Гавайские «спорщики» и «рассказчики» — любимцы народа и вождей

гавайские спорщики и рассказчики Быт и традиции

Любовь коренных гавайцев к сказаниям и танцам — это что-то поистине невероятное.

Боюсь, нам даже трудно представить их в полной мере, потому что при полном отсутствии письменности в любой форме люди, способные помнить с точностью до буквы 200-страничные эпосы и генеалогии своих вождей в 600 колен, и способные всё это красиво, сочно и красочно рассказать (а то и сопроводить танцем) — были поистине поцелованы Богом.
Искусство песни и сказания пользовалось особенным вниманием вождей и тех, кто искал их покровительства. Важной похвалой вождю была фраза: «Он хорошо говорит».
Как писал исследователь Джарвис:
«Песни и сказания очень распространены и исполняются бродячими музыкантами на празднествах, похоронах или чествовании героев. Так в народе становились известными события островной жизни. Местные жители речитативом повторяют заданные уроки, или приказы, или отрывки из древних песен — и так по нескольку часов в удивительном согласии».
Гавайские легенды также немало рассказывают:
  • о героях, ставших знаменитыми благодаря искусству спора (hoopapa) или искусству танца и пения (hula),
  • а также о вождях, которые с помощью неземного наставника предаются изучению небес и земли (структуры и сказаний), чтобы всех превзойти своим знанием.

Еще бы! Способный песнотворец, будь то мужчина или женщина, даже принадлежащий к низкому рангу, в качестве «составителя песен» (haku mele) мог рассчитывать на покровительство вождя, и его имя навсегда соединялось с той песней, которую он сочинил. 

 Кстати сказать, «занятие песнетворчеством» (oihana haku mele) поощрялось аристократией, причем и после прихода европейцев – достаточно сказать, что наиболее известные гавайские поэты XIX в. — это король Калакауа, его брат принц Леле-ио-хоку и королева Лилиу-о-ка-лани (!)
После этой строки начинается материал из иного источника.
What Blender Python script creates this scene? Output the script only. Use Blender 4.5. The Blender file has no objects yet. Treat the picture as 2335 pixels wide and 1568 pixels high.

Гавайские "спорщики" и "рассказчики" - любимцы народа и вождей

Но это было совсем не простым делом.
Поэт мог один сочинить лишь краткий панегирик — но более длинные и ответственные песни сочиняла уже целая группа, при этом или один разрабатывал тему, или все по очереди сочиняли строку за строкой. Каждая фраза обсуждалась, чтобы в ней не было ни одного ненужного намека, который мог бы навлечь несчастье на покровителя поэтов. Сочинив песнь, они все запоминали её наизусть, чтобы избежать случайного пропуска или ошибки.

И, надо сказать, многие современные собиратели гавайского фольклора не раз удивлялись тем, что сказители с разных островов, затерянные в глуши, одни и те же легенды рассказывали с точностью до одного слова (!).

Точность при воспроизведении сказания, песни или легенды рассматривалась как доказательство божественного вдохновения сказителя. 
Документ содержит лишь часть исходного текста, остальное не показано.